The Commonwealth Fund expects more states will customize their approach to tobacco rating as more evidence about the impact of tobacco surcharges emerges.

Smoker penalties for group coverage, too

Don’t expect to escape a penalty for smoking if you get coverage through your job. A growing number of employers are starting to apply surcharges for smokers, says Lisa Weston, director of wellness promotion for Bagnall, a member of United Benefits Advisors, in Phoenix.

Federal government rules let employers charge smokers up to 50 percent of the cost of their health insurance benefits.

Weston gives this example: Say, for instance, your health insurance benefits cost the company $1,000 a month. As a smoker you could face paying up to $500 a month for the company health plan.

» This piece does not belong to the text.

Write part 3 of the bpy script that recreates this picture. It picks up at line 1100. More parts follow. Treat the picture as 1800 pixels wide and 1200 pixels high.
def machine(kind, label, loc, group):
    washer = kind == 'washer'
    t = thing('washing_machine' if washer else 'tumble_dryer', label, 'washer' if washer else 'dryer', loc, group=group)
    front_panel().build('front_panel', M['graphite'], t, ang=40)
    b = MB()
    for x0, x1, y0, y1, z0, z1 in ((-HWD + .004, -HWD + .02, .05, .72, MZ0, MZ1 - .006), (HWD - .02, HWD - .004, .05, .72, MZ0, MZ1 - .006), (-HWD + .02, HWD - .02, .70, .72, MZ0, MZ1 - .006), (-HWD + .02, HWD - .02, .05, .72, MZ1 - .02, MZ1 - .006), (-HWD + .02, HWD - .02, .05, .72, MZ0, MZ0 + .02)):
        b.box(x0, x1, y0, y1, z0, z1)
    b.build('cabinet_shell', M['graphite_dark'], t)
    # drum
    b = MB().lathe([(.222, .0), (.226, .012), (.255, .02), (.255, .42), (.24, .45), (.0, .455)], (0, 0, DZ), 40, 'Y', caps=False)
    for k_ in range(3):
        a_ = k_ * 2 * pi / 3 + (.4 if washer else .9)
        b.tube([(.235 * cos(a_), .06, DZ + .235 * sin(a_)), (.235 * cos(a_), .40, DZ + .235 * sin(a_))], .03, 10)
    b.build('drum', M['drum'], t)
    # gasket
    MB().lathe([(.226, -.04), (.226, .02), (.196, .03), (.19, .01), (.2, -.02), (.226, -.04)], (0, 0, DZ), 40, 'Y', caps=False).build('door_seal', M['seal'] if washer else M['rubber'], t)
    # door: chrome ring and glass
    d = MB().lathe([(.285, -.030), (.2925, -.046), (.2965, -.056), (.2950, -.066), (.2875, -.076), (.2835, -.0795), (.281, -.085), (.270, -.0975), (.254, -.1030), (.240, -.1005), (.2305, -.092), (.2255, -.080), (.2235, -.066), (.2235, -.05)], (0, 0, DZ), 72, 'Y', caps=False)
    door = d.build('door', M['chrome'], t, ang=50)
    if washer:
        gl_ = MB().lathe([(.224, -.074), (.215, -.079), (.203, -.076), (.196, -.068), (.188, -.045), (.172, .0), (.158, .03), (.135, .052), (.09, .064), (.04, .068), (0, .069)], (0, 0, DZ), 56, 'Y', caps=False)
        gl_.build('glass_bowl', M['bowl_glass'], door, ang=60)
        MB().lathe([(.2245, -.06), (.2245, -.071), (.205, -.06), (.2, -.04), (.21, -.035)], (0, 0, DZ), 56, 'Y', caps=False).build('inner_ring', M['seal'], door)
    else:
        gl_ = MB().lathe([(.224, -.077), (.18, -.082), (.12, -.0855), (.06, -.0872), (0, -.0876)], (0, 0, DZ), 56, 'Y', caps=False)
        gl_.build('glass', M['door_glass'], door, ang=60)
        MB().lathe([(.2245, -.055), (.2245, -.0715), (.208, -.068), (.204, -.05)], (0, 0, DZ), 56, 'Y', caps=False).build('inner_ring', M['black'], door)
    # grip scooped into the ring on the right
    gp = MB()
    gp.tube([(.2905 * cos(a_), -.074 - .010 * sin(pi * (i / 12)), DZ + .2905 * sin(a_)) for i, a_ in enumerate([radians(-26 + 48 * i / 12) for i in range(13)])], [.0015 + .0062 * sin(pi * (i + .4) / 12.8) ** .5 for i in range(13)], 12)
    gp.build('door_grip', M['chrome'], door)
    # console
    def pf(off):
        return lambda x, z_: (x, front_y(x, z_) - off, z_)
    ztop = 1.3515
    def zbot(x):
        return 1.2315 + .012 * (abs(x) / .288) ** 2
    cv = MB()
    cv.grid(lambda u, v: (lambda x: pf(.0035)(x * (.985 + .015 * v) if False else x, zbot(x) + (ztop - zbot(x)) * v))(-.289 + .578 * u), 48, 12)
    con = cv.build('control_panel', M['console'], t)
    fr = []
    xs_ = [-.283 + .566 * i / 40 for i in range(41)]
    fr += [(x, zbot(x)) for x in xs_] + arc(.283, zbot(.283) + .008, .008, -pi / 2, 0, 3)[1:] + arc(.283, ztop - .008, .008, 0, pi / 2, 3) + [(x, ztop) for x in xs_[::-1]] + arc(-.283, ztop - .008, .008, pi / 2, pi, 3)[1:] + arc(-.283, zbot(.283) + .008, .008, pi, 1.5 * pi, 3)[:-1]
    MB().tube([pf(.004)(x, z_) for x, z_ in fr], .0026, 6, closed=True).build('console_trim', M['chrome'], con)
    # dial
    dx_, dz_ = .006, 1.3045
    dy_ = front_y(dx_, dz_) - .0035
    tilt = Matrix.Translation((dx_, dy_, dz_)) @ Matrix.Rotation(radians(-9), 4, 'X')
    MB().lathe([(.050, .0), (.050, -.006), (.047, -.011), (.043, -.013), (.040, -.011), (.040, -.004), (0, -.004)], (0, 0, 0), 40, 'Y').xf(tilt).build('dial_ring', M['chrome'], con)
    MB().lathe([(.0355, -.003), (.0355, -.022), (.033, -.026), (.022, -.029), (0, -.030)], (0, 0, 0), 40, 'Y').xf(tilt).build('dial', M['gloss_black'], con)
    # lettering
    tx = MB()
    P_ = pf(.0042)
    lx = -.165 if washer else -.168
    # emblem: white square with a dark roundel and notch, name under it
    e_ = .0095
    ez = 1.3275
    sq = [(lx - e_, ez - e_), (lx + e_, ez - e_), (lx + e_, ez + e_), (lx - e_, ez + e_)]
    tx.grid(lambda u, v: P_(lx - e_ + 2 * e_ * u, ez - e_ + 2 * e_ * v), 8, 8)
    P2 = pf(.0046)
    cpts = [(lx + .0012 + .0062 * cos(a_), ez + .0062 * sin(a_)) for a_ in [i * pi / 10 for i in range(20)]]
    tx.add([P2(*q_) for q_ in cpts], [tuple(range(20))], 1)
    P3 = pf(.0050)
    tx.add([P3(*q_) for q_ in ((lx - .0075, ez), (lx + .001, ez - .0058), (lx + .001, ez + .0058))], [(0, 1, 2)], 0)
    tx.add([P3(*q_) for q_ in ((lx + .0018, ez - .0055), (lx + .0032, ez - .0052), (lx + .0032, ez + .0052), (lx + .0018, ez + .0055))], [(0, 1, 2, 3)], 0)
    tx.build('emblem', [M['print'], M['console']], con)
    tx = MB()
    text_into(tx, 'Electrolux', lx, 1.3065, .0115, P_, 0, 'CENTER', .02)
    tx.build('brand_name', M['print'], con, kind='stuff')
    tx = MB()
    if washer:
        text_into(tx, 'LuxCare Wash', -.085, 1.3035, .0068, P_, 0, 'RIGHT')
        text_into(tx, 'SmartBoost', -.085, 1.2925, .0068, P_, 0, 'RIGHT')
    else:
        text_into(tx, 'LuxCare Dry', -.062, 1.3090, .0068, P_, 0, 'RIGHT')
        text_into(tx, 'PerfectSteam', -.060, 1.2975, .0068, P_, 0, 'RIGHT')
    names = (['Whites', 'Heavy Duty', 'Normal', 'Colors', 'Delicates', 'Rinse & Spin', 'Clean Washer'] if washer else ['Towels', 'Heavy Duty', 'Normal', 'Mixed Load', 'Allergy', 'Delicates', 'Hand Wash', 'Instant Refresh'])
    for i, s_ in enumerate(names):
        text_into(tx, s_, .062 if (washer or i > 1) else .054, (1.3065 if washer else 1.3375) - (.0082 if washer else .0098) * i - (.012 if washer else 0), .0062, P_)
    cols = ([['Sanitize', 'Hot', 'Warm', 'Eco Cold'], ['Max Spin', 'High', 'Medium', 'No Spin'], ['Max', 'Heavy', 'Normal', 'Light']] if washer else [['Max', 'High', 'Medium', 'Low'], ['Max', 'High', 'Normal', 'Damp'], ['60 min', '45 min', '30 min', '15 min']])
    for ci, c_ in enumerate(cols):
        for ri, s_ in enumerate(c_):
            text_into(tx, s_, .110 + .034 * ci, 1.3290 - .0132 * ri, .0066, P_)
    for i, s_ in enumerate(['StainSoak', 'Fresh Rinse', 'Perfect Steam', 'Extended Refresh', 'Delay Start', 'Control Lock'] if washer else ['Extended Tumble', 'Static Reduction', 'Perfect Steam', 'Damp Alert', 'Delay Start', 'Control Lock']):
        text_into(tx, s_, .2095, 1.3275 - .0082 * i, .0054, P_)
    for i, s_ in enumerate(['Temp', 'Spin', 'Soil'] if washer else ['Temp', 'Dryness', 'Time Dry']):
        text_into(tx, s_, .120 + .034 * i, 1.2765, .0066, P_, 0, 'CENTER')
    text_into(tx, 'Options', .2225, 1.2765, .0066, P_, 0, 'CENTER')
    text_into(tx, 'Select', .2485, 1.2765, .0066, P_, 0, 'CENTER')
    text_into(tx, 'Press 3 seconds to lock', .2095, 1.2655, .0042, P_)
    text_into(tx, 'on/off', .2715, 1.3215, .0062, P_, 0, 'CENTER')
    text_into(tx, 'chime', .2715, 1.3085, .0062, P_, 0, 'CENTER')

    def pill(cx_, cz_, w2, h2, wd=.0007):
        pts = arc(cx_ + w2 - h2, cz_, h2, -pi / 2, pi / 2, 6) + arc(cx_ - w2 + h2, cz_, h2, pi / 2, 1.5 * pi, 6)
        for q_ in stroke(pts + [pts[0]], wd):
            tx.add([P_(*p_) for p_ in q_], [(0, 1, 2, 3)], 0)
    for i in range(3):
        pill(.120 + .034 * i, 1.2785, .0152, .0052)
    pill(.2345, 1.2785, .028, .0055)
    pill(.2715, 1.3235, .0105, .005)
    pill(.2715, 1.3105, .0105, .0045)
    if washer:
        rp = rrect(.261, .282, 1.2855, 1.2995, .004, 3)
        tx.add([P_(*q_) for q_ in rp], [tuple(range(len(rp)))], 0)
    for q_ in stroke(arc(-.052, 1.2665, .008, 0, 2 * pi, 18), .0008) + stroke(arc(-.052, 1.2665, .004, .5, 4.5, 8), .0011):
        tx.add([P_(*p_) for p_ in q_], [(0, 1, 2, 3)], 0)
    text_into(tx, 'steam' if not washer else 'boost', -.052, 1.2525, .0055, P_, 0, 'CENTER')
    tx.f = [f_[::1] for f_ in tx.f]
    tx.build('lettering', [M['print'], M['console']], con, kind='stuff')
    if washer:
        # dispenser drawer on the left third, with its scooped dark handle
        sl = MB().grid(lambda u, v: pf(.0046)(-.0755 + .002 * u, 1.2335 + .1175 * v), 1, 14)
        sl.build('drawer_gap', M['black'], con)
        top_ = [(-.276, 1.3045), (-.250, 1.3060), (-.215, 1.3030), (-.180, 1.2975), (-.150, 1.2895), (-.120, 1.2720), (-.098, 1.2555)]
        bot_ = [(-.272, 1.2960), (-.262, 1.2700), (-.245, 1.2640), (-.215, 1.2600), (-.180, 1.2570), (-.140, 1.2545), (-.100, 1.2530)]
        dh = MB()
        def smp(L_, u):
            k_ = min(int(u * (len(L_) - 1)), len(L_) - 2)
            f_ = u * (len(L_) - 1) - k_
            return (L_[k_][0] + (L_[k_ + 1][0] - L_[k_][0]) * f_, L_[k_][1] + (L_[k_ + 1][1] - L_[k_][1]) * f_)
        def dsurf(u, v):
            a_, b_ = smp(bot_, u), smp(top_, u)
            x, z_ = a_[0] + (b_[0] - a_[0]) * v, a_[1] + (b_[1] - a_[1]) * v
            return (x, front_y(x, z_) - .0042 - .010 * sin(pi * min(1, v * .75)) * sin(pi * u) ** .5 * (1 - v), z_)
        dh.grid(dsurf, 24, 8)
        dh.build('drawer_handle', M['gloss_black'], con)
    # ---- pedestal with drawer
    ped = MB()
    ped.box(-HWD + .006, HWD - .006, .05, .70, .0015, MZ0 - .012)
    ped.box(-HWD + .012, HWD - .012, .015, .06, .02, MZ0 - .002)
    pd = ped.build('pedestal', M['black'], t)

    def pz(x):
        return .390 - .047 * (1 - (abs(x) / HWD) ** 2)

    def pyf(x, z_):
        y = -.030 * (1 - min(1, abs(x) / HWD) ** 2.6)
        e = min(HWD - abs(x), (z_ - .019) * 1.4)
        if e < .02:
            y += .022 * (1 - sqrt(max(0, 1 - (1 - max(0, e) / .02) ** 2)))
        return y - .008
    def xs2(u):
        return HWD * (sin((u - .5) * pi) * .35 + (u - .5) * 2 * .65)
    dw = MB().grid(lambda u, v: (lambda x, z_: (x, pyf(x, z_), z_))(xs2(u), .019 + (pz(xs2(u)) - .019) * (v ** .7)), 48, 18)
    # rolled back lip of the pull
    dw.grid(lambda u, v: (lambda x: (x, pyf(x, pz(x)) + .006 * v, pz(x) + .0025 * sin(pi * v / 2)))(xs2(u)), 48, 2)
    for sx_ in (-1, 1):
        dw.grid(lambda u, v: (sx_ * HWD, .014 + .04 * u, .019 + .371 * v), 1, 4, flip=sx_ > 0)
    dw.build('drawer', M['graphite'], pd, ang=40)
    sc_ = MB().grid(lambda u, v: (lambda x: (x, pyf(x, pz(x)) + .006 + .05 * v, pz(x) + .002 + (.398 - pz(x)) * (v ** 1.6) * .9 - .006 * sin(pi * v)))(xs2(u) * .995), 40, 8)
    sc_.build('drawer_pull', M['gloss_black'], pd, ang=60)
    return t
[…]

Your nonsmoking colleague might pay nothing.

“Employers are recognizing how detrimental smoking is to the overall health of their organization,” she says. “So we really do see employers going down this road of setting tobacco-users premium differentials.”

Health insurance options for smokers

However, before employers can levy the surcharge they must give smokers an opportunity to qualify for nonsmoker rates by offering a way for them to quit.  In most cases, employees could qualify by participating in a wellness program or a smoking cessation class.

“The employer can’t just hope the employee finds out about the wellness program either,” Weston says. “Employers have to clearly disclose the program and all its components. The onus falls on the employer to be very clear [about] what they’re doing.”

Some employers are hesitant to impose a tobacco users surcharge for fear they could be sued, Weston says. However, she says, as long as the program is correctly implemented and complies with federal and state laws, employers should have no concerns.

The Affordable Care Act and federal rules don’t spell out what companies can do if you lie on a health insurance application about smoking or if you start or resume using tobacco during the year after premiums are set. It’s also unclear what happens if you complete a required smoking cessation program at work but do not quit. However, lying is fraud, and you can be denied coverage if you misrepresent yourself.

Health insurers are divided in how they treat users of e-cigarettes, which deliver nicotine but are not a tobacco product. Some view them as equivalents of nicotine chewing gum or nicotine skin patches, and others see the product as another form of tobacco use, as life insurers do.